How To Make Pizza Peels

Pizza-Peel.png

Check out how I batch out some pizza peels using some offcuts and scraps!

This post contains affiliate links, for more information see my disclosures page.

Check out the tools I use.

I recently found a whole sale hardwood distributer in my area that sells offcuts from millwork runs really inexpensively, so I picked up some cherry strips to batch some more pizza peels. The cherry was in 12’ lengths so the first thing I did was cut it down to a reasonable length on my miter saw station and mill two sides on my jointer. One square pieces like this I like mark which corner is machined square so I don’t lose track of it. Then I ran it through the planer to bring them to a true square before cutting down to the length I need. I’ll be laminating some maple and purple heart to the cherry so I go ahead and cut those to size as well.

My bandsaw isn’t large enough to resaw the full width of these, so I only glue up the middle section for now. After resewing, I’ll add the maple to the sides and bring them to full width.

Glue ups are seldom perfect, so I go ahead and run this through the jointer and planer to make sure both faces are flat and parallel before I start resawing.

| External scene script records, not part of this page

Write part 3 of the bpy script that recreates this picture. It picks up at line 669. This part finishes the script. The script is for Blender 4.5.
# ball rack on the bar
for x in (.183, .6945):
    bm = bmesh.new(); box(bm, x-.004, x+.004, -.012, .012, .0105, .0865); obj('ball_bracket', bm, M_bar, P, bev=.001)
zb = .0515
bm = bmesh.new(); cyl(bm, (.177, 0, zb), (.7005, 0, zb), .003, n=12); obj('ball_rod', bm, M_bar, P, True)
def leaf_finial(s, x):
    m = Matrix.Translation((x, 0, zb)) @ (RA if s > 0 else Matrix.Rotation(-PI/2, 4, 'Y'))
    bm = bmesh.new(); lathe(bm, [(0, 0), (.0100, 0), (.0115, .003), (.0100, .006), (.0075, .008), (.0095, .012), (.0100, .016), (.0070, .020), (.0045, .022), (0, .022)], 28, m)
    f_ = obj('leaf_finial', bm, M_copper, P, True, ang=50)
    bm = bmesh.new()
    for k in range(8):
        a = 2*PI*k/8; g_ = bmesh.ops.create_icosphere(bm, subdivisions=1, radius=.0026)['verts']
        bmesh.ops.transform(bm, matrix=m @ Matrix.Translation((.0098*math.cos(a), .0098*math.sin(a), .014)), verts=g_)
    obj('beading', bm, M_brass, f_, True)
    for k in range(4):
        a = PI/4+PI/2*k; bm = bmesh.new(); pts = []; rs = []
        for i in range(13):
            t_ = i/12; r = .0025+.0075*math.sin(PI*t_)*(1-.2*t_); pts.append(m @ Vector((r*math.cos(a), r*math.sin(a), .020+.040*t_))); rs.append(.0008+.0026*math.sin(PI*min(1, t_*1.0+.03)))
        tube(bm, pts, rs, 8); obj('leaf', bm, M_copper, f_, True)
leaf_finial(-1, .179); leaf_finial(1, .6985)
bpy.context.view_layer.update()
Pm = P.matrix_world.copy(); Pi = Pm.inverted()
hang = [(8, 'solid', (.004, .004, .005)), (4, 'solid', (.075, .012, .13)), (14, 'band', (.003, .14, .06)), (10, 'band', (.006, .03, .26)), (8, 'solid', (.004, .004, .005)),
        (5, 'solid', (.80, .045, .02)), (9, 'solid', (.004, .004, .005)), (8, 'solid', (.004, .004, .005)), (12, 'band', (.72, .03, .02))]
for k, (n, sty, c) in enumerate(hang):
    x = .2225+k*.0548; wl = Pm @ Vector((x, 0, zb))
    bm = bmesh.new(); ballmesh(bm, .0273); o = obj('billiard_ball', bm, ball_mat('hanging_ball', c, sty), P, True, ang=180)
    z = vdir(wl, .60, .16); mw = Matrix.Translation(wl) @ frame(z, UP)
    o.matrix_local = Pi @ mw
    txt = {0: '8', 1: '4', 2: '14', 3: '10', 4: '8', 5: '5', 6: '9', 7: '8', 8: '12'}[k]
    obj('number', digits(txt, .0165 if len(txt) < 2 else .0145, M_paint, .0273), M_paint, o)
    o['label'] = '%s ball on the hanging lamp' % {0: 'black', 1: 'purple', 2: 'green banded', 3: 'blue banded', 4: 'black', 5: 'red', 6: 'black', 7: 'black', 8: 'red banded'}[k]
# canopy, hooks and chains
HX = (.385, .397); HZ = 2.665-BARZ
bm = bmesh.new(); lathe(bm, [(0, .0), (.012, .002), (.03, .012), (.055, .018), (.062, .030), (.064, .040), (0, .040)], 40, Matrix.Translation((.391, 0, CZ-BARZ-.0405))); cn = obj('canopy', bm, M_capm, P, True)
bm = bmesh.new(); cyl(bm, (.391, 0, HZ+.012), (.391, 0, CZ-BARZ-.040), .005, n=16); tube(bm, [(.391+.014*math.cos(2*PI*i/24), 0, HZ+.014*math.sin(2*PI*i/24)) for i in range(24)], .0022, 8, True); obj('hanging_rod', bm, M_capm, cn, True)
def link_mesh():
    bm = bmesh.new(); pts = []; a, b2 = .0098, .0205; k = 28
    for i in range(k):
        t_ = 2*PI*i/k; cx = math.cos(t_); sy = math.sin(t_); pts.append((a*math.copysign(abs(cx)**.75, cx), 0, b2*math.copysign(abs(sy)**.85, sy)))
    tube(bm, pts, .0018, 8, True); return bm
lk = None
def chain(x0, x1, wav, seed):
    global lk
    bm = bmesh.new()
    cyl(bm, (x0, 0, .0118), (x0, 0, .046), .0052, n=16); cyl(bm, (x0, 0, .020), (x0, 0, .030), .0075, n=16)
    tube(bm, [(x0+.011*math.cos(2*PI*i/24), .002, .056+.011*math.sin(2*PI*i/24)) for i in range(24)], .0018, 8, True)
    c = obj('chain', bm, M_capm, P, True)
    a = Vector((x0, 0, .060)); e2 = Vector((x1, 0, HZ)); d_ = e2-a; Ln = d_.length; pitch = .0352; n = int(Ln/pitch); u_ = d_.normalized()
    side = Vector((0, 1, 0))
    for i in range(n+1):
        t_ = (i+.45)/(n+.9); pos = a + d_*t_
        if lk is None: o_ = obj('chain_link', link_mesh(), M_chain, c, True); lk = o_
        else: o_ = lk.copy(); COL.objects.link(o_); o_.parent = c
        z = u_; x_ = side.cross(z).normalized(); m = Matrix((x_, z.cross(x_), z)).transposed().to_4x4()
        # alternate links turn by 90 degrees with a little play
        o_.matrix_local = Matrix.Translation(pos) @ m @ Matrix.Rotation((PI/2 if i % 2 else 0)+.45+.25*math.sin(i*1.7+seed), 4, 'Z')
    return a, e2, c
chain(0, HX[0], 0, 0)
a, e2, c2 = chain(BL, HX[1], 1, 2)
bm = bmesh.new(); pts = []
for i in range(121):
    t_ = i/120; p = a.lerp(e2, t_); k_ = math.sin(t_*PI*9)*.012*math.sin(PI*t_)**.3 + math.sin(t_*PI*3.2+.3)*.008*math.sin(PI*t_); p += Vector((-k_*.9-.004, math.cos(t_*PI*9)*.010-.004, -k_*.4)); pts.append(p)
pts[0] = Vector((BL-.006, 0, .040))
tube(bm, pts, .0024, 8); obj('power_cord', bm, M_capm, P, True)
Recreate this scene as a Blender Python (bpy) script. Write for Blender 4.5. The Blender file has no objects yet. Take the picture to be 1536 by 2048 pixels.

I start resewing by making cuts on the table saw. This reduces the depth of the cut on the band saw and is the only way I have found so far to beat blade drift on the bandsaw. Because the maple sides are much narrower I’m able to completely rip them on the table.

My buddy, Andrew, also does a lot of woodwork and was nice enough to let me come over and use his thickness sander, which saved a lot of time sanding. But these could have been cleaned up using light passes on a planer, any hand sander, or even hand planes.

Now to finish gluing everything together. On thin pieces like this I like to use tape to help keep everything aligned, but they were still big enough I could put them in clamps. Light clamping is all you need on something like this though, too much pressure and it’s easy to bow the boards.

After the glue dried it was time to lay out my design. There isn’t really a science or formula to this. I just use different tools and shapes until I come up with a shape I think will be pleasing. Then rough cut it out on the bandsaw, and sand to the line on my oscillating sander.

At this point it’s really just about the finish touches. I put a hole in the handle so the peel can be hung up if someone wants to store it that way, and round over the edges with an 1/8” round over in my trim router. I added the bevel using my random orbit sander, but you could use a belt sander, rasps, files, hand planes, nearly anything. Then I ran up the grits to 150, that’s when I like to wet the wood to remove most of the sanding dust and raise the grain, before finishing at 220 grit.

I just used mineral oil to finish this. I didn’t want any kind of film finish because it’s made for hot steamy pizza to be put on and people may also slice the pizza on it. The mineral oil is enough to bring out the color and also prevent the wood from getting saturated with oil or grease from the pizza, so long as it gets reapplied occasionally.